--- begin MATERIAL PROVIDED ---

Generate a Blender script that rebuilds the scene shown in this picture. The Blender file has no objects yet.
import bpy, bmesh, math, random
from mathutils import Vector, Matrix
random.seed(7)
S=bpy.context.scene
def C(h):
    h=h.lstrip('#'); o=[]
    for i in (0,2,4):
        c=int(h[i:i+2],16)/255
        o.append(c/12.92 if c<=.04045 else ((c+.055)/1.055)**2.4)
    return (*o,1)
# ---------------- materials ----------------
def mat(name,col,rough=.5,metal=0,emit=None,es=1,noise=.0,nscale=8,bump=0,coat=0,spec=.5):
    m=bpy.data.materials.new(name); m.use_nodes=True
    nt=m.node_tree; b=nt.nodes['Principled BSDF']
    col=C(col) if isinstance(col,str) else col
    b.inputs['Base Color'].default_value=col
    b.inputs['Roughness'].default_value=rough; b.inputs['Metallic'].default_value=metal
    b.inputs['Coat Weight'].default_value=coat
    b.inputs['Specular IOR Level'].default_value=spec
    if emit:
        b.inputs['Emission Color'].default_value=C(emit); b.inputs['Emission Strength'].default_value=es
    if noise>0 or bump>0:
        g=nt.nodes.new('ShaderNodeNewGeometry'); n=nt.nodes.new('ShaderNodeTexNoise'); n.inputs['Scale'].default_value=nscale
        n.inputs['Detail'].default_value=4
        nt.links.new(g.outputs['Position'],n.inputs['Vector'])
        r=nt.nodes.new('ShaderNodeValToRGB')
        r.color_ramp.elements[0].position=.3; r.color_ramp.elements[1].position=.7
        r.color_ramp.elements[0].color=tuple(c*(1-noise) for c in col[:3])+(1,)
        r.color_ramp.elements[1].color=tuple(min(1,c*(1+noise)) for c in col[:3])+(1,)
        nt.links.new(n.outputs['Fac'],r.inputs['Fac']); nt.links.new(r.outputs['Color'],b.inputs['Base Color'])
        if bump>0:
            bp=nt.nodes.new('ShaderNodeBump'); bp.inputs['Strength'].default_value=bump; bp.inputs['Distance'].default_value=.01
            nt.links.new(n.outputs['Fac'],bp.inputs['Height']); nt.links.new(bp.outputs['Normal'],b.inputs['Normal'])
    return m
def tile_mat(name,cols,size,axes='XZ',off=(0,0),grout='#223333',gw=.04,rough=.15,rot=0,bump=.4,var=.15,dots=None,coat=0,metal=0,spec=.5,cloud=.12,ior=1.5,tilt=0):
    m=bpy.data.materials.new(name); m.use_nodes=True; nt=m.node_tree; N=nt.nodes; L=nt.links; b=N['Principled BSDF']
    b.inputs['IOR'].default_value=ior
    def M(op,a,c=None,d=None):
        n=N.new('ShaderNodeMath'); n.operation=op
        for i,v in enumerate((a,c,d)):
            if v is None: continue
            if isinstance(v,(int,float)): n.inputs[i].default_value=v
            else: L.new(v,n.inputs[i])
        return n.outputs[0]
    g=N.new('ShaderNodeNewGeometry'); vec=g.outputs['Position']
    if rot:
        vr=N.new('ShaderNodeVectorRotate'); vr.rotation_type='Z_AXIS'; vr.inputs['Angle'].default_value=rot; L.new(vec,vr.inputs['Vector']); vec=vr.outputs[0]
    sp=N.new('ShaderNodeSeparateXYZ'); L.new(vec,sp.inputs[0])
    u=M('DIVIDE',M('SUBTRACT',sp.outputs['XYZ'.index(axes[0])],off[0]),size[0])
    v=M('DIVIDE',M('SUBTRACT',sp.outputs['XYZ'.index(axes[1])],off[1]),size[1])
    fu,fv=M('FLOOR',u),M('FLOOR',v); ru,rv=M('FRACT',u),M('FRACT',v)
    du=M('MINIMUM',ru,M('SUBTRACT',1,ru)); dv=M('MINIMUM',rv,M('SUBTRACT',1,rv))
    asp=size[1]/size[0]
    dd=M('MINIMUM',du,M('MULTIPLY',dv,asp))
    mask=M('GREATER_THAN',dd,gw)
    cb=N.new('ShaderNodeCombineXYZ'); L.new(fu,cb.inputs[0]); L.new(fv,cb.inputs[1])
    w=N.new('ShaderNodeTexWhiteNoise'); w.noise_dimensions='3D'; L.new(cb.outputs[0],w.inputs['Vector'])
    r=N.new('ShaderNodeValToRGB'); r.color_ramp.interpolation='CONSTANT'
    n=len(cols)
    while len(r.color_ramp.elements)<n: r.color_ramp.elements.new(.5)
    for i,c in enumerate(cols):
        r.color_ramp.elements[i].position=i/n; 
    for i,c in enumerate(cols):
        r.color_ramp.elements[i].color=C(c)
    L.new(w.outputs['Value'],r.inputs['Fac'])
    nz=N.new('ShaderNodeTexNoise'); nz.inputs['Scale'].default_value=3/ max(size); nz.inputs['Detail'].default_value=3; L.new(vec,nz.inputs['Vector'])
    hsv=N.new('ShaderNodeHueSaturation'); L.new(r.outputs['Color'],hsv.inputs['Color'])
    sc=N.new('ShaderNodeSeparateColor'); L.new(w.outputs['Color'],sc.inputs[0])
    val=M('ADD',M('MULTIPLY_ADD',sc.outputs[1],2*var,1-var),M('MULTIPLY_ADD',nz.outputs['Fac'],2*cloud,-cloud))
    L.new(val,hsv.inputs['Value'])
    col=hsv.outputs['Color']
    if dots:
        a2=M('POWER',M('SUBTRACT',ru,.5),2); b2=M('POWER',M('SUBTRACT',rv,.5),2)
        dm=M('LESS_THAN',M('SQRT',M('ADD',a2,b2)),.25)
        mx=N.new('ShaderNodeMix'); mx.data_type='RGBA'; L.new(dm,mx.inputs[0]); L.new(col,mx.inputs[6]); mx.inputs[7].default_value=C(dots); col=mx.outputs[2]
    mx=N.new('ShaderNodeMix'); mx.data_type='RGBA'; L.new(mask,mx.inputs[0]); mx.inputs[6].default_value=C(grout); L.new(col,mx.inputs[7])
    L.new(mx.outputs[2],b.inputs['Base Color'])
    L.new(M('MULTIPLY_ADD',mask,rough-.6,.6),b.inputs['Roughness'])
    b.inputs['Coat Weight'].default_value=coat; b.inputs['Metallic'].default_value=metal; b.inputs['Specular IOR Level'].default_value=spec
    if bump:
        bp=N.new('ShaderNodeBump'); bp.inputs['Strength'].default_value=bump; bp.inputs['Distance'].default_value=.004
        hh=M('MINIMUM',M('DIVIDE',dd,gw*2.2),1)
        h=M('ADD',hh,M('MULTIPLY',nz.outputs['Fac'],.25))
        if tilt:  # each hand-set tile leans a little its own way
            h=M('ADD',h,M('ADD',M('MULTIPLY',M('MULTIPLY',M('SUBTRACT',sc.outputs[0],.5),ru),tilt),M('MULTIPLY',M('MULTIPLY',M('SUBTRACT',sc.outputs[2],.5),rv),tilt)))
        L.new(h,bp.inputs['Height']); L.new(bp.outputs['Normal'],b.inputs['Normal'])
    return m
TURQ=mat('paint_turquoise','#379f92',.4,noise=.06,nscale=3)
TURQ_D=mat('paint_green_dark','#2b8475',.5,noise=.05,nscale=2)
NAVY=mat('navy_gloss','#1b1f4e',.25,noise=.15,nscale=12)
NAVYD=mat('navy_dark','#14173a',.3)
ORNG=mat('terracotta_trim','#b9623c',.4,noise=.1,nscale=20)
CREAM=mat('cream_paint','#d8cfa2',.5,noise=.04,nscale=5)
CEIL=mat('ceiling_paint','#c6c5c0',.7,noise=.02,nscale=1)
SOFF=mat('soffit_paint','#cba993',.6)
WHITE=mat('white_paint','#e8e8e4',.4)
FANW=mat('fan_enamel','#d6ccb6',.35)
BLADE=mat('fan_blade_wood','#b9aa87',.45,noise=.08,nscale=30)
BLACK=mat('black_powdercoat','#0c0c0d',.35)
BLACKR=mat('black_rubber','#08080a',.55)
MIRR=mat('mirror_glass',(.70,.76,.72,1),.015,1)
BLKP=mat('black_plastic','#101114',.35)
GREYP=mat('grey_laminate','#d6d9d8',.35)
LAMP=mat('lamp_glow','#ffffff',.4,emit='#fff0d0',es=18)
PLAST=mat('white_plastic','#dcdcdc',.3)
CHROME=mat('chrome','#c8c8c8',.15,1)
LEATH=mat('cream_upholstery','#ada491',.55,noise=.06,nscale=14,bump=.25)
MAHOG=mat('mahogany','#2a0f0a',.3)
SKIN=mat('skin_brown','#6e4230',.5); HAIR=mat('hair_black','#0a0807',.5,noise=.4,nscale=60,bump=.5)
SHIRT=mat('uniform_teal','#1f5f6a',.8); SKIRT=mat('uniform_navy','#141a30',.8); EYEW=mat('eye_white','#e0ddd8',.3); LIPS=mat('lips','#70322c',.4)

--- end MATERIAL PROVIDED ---

» WRITTEN TASK:
Look through the listing above. Pick out each line with "scene" and copy it.

» OUTPUT OF THE EXERCISE:
Generate a Blender script that rebuilds the scene shown in this picture. The Blender file has no objects yet.
S=bpy.context.scene